> _INFORMATION SUPPLIED_:
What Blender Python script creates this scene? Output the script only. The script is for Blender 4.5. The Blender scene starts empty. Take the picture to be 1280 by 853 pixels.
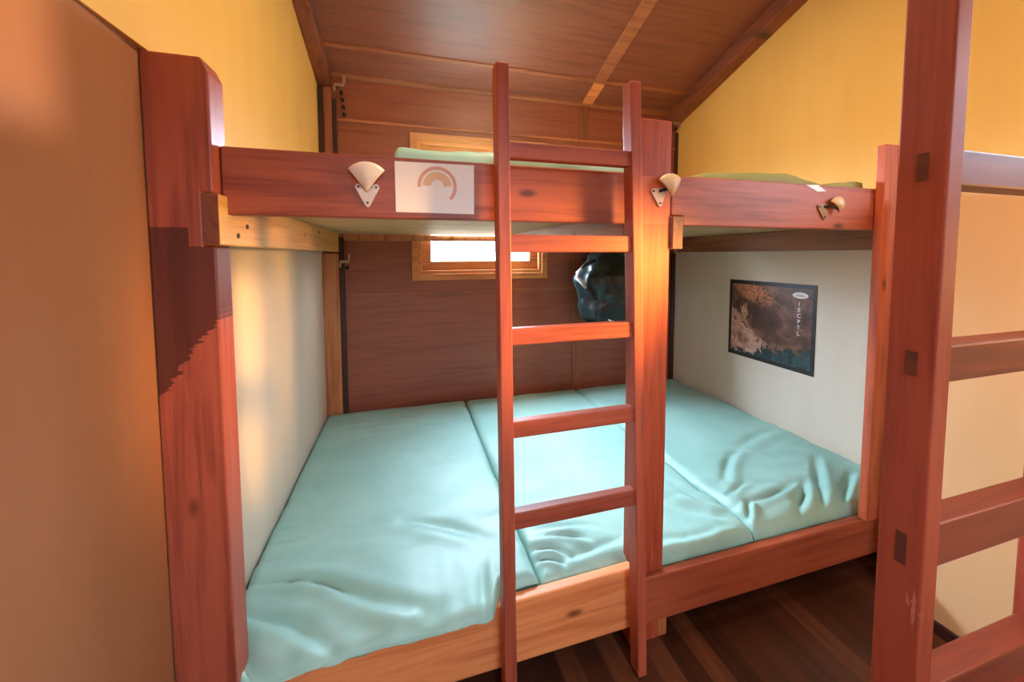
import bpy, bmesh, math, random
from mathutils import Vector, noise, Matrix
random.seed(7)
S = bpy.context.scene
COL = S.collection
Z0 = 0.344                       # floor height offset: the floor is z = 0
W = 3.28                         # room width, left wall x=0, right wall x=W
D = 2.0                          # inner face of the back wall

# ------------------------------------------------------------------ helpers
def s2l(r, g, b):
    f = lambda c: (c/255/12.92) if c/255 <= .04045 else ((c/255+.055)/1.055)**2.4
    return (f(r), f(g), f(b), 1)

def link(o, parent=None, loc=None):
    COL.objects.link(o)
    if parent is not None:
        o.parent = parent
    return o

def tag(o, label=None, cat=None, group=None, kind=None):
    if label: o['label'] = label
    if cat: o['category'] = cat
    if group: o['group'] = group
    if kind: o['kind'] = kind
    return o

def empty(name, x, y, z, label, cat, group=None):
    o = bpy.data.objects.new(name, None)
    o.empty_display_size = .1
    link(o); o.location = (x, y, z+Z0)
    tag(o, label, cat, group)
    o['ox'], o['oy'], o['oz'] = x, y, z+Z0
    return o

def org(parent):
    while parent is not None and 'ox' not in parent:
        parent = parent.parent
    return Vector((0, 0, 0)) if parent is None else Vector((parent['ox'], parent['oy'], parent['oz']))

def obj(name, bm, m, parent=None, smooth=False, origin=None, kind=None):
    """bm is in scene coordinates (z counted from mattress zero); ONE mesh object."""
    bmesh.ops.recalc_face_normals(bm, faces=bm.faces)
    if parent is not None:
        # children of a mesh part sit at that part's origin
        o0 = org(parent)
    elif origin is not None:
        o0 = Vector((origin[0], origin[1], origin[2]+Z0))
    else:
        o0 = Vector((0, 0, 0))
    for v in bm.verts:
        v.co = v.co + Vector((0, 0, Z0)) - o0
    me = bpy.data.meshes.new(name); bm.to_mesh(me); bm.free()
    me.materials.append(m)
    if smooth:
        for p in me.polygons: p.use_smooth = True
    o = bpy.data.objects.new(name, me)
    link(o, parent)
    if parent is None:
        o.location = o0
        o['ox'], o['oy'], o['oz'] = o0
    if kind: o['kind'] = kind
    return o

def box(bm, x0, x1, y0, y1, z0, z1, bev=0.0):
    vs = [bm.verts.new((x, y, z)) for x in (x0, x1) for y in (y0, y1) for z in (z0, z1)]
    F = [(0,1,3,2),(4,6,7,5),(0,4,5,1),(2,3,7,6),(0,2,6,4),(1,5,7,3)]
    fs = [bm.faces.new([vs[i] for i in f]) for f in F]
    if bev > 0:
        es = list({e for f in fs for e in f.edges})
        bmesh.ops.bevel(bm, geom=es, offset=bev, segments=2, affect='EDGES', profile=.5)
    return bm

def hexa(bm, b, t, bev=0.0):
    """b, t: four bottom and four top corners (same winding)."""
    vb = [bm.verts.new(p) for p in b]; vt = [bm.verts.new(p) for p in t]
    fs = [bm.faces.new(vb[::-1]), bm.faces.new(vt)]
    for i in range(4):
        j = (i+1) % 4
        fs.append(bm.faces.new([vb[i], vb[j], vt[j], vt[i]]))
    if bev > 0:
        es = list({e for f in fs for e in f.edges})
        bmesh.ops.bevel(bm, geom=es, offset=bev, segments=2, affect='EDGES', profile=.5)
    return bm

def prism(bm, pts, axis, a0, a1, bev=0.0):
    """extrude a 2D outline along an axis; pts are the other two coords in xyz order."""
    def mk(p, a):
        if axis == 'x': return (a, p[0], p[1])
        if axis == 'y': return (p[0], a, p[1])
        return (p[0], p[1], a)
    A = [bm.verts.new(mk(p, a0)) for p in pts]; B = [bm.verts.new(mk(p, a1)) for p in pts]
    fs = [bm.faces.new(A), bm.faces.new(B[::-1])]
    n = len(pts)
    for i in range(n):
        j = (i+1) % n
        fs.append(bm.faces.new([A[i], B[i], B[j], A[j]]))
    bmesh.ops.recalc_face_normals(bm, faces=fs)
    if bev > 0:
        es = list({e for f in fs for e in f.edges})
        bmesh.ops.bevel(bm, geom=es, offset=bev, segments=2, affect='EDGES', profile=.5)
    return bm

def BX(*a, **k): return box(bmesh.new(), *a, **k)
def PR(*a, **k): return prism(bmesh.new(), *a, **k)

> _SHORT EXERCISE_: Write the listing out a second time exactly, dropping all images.

> _THE RESPONSE_:
What Blender Python script creates this scene? Output the script only. The script is for Blender 4.5. The Blender scene starts empty. Take the picture to be 1280 by 853 pixels.
import bpy, bmesh, math, random
from mathutils import Vector, noise, Matrix
random.seed(7)
S = bpy.context.scene
COL = S.collection
Z0 = 0.344                       # floor height offset: the floor is z = 0
W = 3.28                         # room width, left wall x=0, right wall x=W
D = 2.0                          # inner face of the back wall

# ------------------------------------------------------------------ helpers
def s2l(r, g, b):
    f = lambda c: (c/255/12.92) if c/255 <= .04045 else ((c/255+.055)/1.055)**2.4
    return (f(r), f(g), f(b), 1)

def link(o, parent=None, loc=None):
    COL.objects.link(o)
    if parent is not None:
        o.parent = parent
    return o

def tag(o, label=None, cat=None, group=None, kind=None):
    if label: o['label'] = label
    if cat: o['category'] = cat
    if group: o['group'] = group
    if kind: o['kind'] = kind
    return o

def empty(name, x, y, z, label, cat, group=None):
    o = bpy.data.objects.new(name, None)
    o.empty_display_size = .1
    link(o); o.location = (x, y, z+Z0)
    tag(o, label, cat, group)
    o['ox'], o['oy'], o['oz'] = x, y, z+Z0
    return o

def org(parent):
    while parent is not None and 'ox' not in parent:
        parent = parent.parent
    return Vector((0, 0, 0)) if parent is None else Vector((parent['ox'], parent['oy'], parent['oz']))

def obj(name, bm, m, parent=None, smooth=False, origin=None, kind=None):
    """bm is in scene coordinates (z counted from mattress zero); ONE mesh object."""
    bmesh.ops.recalc_face_normals(bm, faces=bm.faces)
    if parent is not None:
        # children of a mesh part sit at that part's origin
        o0 = org(parent)
    elif origin is not None:
        o0 = Vector((origin[0], origin[1], origin[2]+Z0))
    else:
        o0 = Vector((0, 0, 0))
    for v in bm.verts:
        v.co = v.co + Vector((0, 0, Z0)) - o0
    me = bpy.data.meshes.new(name); bm.to_mesh(me); bm.free()
    me.materials.append(m)
    if smooth:
        for p in me.polygons: p.use_smooth = True
    o = bpy.data.objects.new(name, me)
    link(o, parent)
    if parent is None:
        o.location = o0
        o['ox'], o['oy'], o['oz'] = o0
    if kind: o['kind'] = kind
    return o

def box(bm, x0, x1, y0, y1, z0, z1, bev=0.0):
    vs = [bm.verts.new((x, y, z)) for x in (x0, x1) for y in (y0, y1) for z in (z0, z1)]
    F = [(0,1,3,2),(4,6,7,5),(0,4,5,1),(2,3,7,6),(0,2,6,4),(1,5,7,3)]
    fs = [bm.faces.new([vs[i] for i in f]) for f in F]
    if bev > 0:
        es = list({e for f in fs for e in f.edges})
        bmesh.ops.bevel(bm, geom=es, offset=bev, segments=2, affect='EDGES', profile=.5)
    return bm

def hexa(bm, b, t, bev=0.0):
    """b, t: four bottom and four top corners (same winding)."""
    vb = [bm.verts.new(p) for p in b]; vt = [bm.verts.new(p) for p in t]
    fs = [bm.faces.new(vb[::-1]), bm.faces.new(vt)]
    for i in range(4):
        j = (i+1) % 4
        fs.append(bm.faces.new([vb[i], vb[j], vt[j], vt[i]]))
    if bev > 0:
        es = list({e for f in fs for e in f.edges})
        bmesh.ops.bevel(bm, geom=es, offset=bev, segments=2, affect='EDGES', profile=.5)
    return bm

def prism(bm, pts, axis, a0, a1, bev=0.0):
    """extrude a 2D outline along an axis; pts are the other two coords in xyz order."""
    def mk(p, a):
        if axis == 'x': return (a, p[0], p[1])
        if axis == 'y': return (p[0], a, p[1])
        return (p[0], p[1], a)
    A = [bm.verts.new(mk(p, a0)) for p in pts]; B = [bm.verts.new(mk(p, a1)) for p in pts]
    fs = [bm.faces.new(A), bm.faces.new(B[::-1])]
    n = len(pts)
    for i in range(n):
        j = (i+1) % n
        fs.append(bm.faces.new([A[i], B[i], B[j], A[j]]))
    bmesh.ops.recalc_face_normals(bm, faces=fs)
    if bev > 0:
        es = list({e for f in fs for e in f.edges})
        bmesh.ops.bevel(bm, geom=es, offset=bev, segments=2, affect='EDGES', profile=.5)
    return bm

def BX(*a, **k): return box(bmesh.new(), *a, **k)
def PR(*a, **k): return prism(bmesh.new(), *a, **k)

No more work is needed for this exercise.